Release Date: November 22, 1999 This content is archived.

Print

BUFFALO, N.Y. -- International critics have called Nicholas Isherwood the uncontested darling of contemporary musicians and one of the greatest interpreters of new music in the world today.

The world-renowned performer joined the UB faculty in January as an assistant professor of singing and musical theater, teaching voice and running the Music Theatre Workshop -- formerly known as the Opera Workshop. He also has taught and lectured at the Salzburg Mozarteum, Paris Conservatoire and at the Institut de Recherche et de Coordination Acoustique Musique, more commonly known as IRCAM, in Paris.

As a performer, Isherwood has a deep and extensive history in music and theater, performing everything from romantic to baroque, medieval to 20th-century music in cities throughout France, Germany and Italy with such famous conductors as Joel Cohen, William Christie, Nicholas McGegan, Kent Nagano and Gabriele Ferro.

Isherwood has made 30 CDs. The most recent, a recording of Paul Mefano's "Dragonbass," was just released.

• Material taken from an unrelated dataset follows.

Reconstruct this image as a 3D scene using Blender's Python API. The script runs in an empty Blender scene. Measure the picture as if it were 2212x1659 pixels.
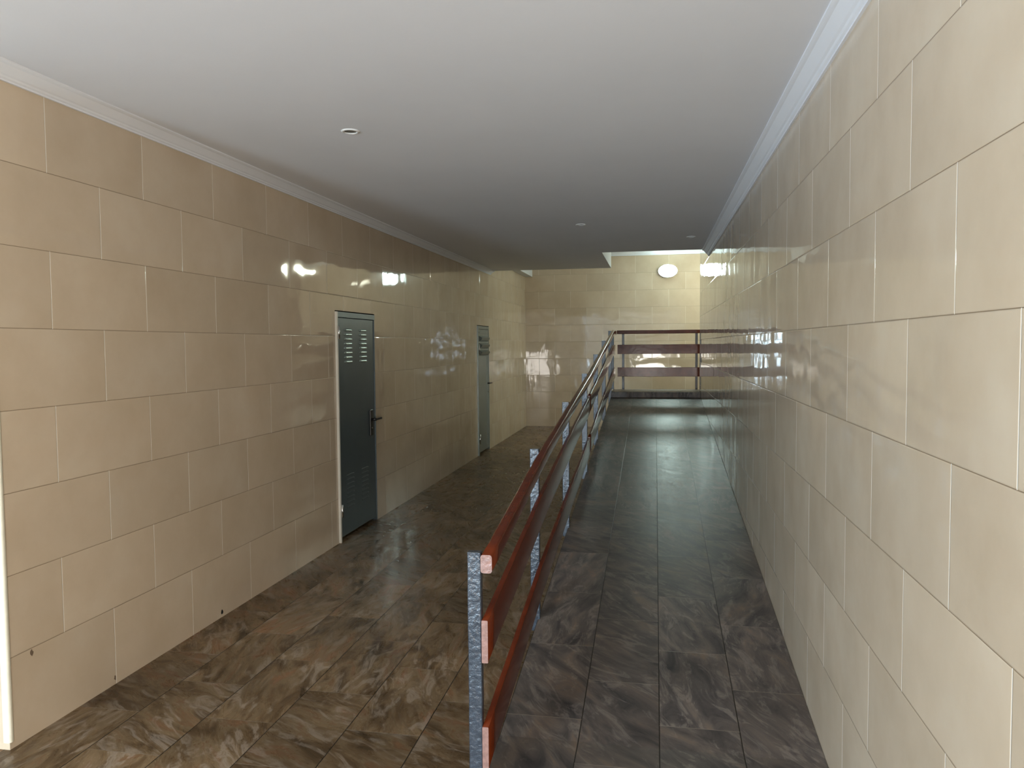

This season, he will perform a piece by Betsy Jolas with Michael Stern and the Saarlaendischer Rundfunk orchestra, work with composers George Crumb at the WDR in Germany and Mauricio Kagel in Paris, sing with the orchestra of Santa Cecelia in Rome, and perform at the Torino and Rome operas, as well as at the Theatre Gerard Philippe in Paris.

Isherwood began his professional career as a soprano soloist at age 12 after having sung in the children's chorus at the Paris Opera.

He pursued a bachelor's degree in French literature at Oberlin College, where he also studied acting. He then sang with Richard Miller at the Oberlin Conservatory, where he received a bachelor's degree in music. He later earned the equivalent of a master's degree in musicology at the Ecole des Hautes Etudes in Paris and has trained privately in Italy under the voice instruction of Sara Sforni Corti and Roberto Benaglio.

A Watson Fellowship took Isherwood to Europe in 1981, where his career as a performer has flourished.

It was in 1983 that he met the man he calls "the most famous living composer" -- Karlheinz Stockhausen -- who Isherwood says gave him his first big break into opera.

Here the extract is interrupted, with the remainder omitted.